This is how Fidelity describes its "International Stock Fund" :

What it is
Institutional non-U.S. stock fund, not a mutual fund.

Goal
Seeks to provide long-term growth of capital and future income by investing in companies based outside the U.S.

What it invests in
Stocks of companies outside the U.S., with an emphasis on large-capitalization companies in Europe, Canada, Australia and the Far East, which the fund manager believes to be strong, well managed, and attractively priced. The fund may invest a portion of its assets in emerging market stocks and non-EAFE stocks, including non-U.S. small-cap stocks. Foreign investments, especially those in emerging markets, involve greater risks than U.S. investments. These risks include political and economic uncertainties of foreign countries, as well as the risk of currency fluctuation.


Sounds a lot like a mutual fund to me.  What am I missing?

Thanks,
Sam
 
a stock fund is a mutual fund that holds only stocks
 
This might help:

http://www.sec.gov/answers/mutfund.htm

A mutual fund is a company that pools money from many investors and invests the money in stocks, bonds, short-term money-market instruments, or other securities. Legally known as an "open-end company," a mutual fund is one of three basic types of investment company. The two other basic types are closed-end funds and Unit Investment Trusts (UITs).
(continues)

If it's not a mutual fund, maybe it's a UIT or another structure.
 
Fidelity doesn't list "International Stock Fund" as one of their mutual funds ... :confused:
 
lazyday said:
This might help:

http://www.sec.gov/answers/mutfund.htm
(continues)

If it's not a mutual fund, maybe it's a UIT or another structure.

Thanks for the link.  The following is in the above document:

Mutual funds come in many varieties. For example, there are index funds, stock funds, bond funds, money market funds, and more.

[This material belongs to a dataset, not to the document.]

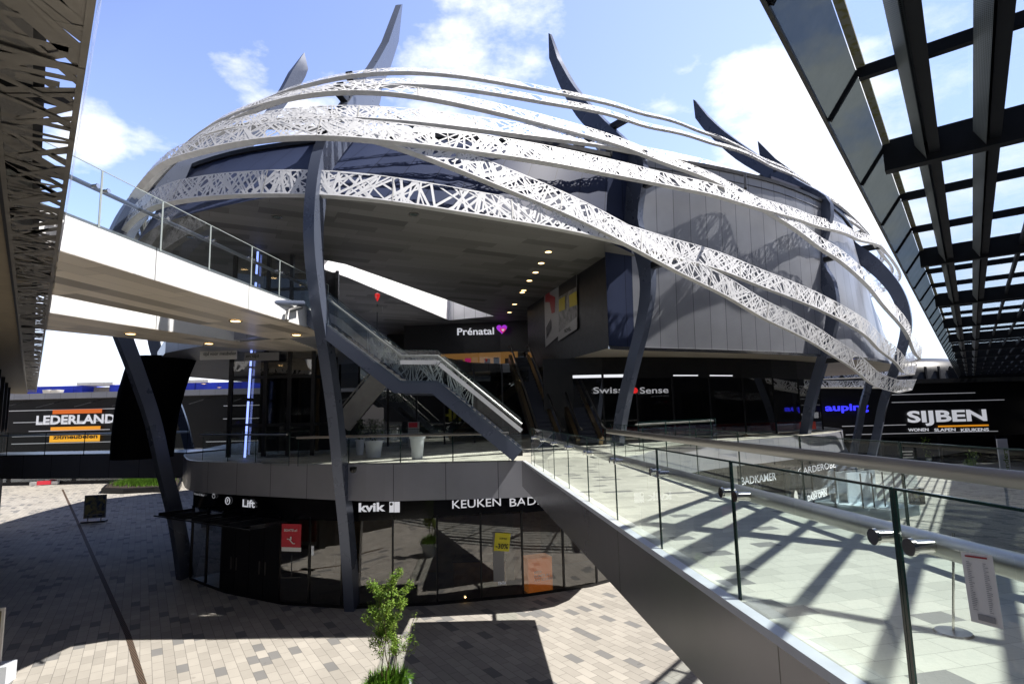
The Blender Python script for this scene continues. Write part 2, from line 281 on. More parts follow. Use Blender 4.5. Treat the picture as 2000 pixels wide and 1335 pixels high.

I guess, Fidelity's description is technically incorrect, since a Stock Fund is a variety of Mutual Fund.
 
d said:
Fidelity doesn't list "International Stock Fund" as one of their mutual funds ... :confused:

Fidelity's International Stock Fund is not available to everyone.  In this case, it is for HP 401(k) plan.
 
since it clearly states it is not a mutual fund, it is safe to assume that it is not! it might work like one, but could technically be something else. perhaps a variable annuity? check through your HP plan.
 
Maybe not all funds are mutual funds, and perhaps not all stock funds are mutual funds?